Originally, my next post was going to be about the real racists in this country crying “Racism!” when they aren’t allowed to act like jackasses unchallenged, or when the one with power are challenged for advocating silliness.  However, I think that has been pretty well addressed at this point.  You either get it, know what is going on, and are repulsed by it, or you get it, know what is going on, and are willing to engage in it or make excuses for it anyway.   Keep advocating complete immersion in the Age of Unreason, brought to us by The Politics of Lowered Expectations™, like a sand castle on the ocean shore, you will be washed away.

And now, the government wants Americans to inform on other Americans for the “crime” of daring to question the lies they keep telling the American people?

Scary chain emails and videos are starting to percolate on the internet, breathlessly claiming, for example, to “uncover” the truth about the President’s health insurance reform positions.

…Since we can’t keep track of all of them here at the White House, we’re asking for your help. If you get an email or see something on the web about health insurance reform that seems fishy, send it to flag@whitehouse.gov.

Excuse me?  EXCUSE ME???

Of course, this is only part of the emergence of this trend toward tyranny, enforced by intimidation.

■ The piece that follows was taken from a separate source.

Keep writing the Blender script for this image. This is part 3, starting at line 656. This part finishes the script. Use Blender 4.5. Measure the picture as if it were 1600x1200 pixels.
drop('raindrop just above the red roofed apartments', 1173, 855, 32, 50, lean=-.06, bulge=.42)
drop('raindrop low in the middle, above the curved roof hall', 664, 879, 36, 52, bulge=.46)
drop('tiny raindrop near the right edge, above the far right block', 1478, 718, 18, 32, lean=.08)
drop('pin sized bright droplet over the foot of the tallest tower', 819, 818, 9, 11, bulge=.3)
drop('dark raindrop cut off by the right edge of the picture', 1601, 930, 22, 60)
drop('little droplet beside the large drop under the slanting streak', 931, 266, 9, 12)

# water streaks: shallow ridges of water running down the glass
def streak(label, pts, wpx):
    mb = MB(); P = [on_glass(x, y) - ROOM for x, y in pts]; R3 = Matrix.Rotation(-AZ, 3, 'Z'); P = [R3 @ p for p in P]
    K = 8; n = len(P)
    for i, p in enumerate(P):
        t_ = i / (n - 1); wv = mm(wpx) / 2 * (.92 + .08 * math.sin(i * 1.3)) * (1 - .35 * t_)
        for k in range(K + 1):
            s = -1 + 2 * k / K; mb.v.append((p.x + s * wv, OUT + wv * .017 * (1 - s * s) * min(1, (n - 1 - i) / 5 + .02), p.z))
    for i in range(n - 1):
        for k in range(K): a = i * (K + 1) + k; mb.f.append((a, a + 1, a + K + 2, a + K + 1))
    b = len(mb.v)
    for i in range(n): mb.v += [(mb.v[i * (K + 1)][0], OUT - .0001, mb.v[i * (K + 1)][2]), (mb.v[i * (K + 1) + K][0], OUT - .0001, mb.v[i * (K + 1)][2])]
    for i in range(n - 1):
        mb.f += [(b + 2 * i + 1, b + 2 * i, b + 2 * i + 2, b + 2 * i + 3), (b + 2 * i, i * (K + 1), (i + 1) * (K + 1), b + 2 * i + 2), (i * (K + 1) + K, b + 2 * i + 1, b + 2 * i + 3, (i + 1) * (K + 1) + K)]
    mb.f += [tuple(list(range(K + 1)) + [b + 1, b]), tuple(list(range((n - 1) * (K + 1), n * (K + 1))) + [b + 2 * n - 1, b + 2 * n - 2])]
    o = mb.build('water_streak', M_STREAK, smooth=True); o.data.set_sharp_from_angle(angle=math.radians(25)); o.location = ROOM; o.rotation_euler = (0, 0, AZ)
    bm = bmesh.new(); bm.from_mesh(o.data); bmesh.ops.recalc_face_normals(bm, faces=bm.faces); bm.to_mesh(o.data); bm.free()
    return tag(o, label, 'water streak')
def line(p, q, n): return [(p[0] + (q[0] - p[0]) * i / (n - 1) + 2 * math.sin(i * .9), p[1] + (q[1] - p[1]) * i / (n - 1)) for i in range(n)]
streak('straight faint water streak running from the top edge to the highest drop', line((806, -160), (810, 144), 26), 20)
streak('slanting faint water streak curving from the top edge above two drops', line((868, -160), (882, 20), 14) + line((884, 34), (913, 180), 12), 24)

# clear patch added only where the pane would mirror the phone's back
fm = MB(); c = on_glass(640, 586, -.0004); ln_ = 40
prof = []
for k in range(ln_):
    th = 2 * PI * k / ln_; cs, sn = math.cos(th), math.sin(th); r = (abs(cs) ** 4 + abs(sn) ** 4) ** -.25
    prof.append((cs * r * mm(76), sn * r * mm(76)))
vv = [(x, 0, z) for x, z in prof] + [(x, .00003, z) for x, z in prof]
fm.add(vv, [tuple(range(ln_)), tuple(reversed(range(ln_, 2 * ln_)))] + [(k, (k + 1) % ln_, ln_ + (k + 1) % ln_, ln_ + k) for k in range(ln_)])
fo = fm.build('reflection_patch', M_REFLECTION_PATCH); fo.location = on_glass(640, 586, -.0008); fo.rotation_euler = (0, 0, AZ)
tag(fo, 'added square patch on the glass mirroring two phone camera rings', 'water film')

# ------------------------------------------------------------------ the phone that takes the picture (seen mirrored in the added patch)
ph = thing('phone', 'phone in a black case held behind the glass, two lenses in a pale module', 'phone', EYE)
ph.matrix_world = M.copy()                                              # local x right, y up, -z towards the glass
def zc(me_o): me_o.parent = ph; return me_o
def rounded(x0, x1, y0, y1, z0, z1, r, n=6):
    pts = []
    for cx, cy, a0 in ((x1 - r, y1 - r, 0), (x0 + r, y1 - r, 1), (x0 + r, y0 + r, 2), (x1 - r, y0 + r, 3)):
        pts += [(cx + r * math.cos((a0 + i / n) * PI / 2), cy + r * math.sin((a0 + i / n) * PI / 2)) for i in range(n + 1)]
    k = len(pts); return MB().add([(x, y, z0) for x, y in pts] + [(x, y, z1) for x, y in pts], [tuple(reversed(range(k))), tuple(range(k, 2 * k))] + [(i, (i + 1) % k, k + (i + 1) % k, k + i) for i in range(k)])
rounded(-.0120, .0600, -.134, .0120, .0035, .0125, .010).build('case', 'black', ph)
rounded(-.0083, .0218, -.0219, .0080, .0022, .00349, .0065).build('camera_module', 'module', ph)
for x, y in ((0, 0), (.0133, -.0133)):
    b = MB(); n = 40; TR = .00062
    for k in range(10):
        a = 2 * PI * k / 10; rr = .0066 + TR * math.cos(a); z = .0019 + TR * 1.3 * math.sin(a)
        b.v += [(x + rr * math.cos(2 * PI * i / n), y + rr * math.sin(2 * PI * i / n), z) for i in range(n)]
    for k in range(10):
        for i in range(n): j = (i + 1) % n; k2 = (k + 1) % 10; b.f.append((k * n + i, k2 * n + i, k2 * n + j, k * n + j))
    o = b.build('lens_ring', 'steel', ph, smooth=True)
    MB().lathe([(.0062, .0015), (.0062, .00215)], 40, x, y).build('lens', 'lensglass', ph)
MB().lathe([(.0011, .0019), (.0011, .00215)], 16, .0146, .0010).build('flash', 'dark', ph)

From The Politico, Democratic Strategist and Attorney Lanny Davis weighs in with his careful, considered opinion:

Let’s have the media name names, publish photographs, and do interviews of those responsible for approving, even organizing these techniues. And let’s find an investigative journalist – are there many left – to prove these so-called grassroots shouters are, or are not, being paid.

An ATTORNEY is suggesting that the media name the names and publish photographs of CITIZENS who dare to express their discontent with their elected representatives who have manifested their willingness to enslave this generation and the next, and the one after that to pay for enormous wealth-redistribution programs that will permanently cripple the economy and destroy the American spirit and the American Exceptionalism that have made us a model for the world.  An ATTORNEY thinks that CITIZENS seeking redress of grievances with their representatives should be intimidated and investigated by a media that has perfected the art of the smear, destroying careers and lives without regard for truth.  That demonstrates an inexcusable contempt for the American citizen and the First Amendment.  I think he needs a refresher course on the Constitution, and he should be treated with as much or more contempt than he has shown us.

If you are going to abridge our rights, and encourage Americans to report on other Americans, then you should be prepared for the effects of the lawless society you create.

UPDATE:

Could it be that little Lanny’s perception is colored by by his past experience?  Irony.  Its what’s for dinner.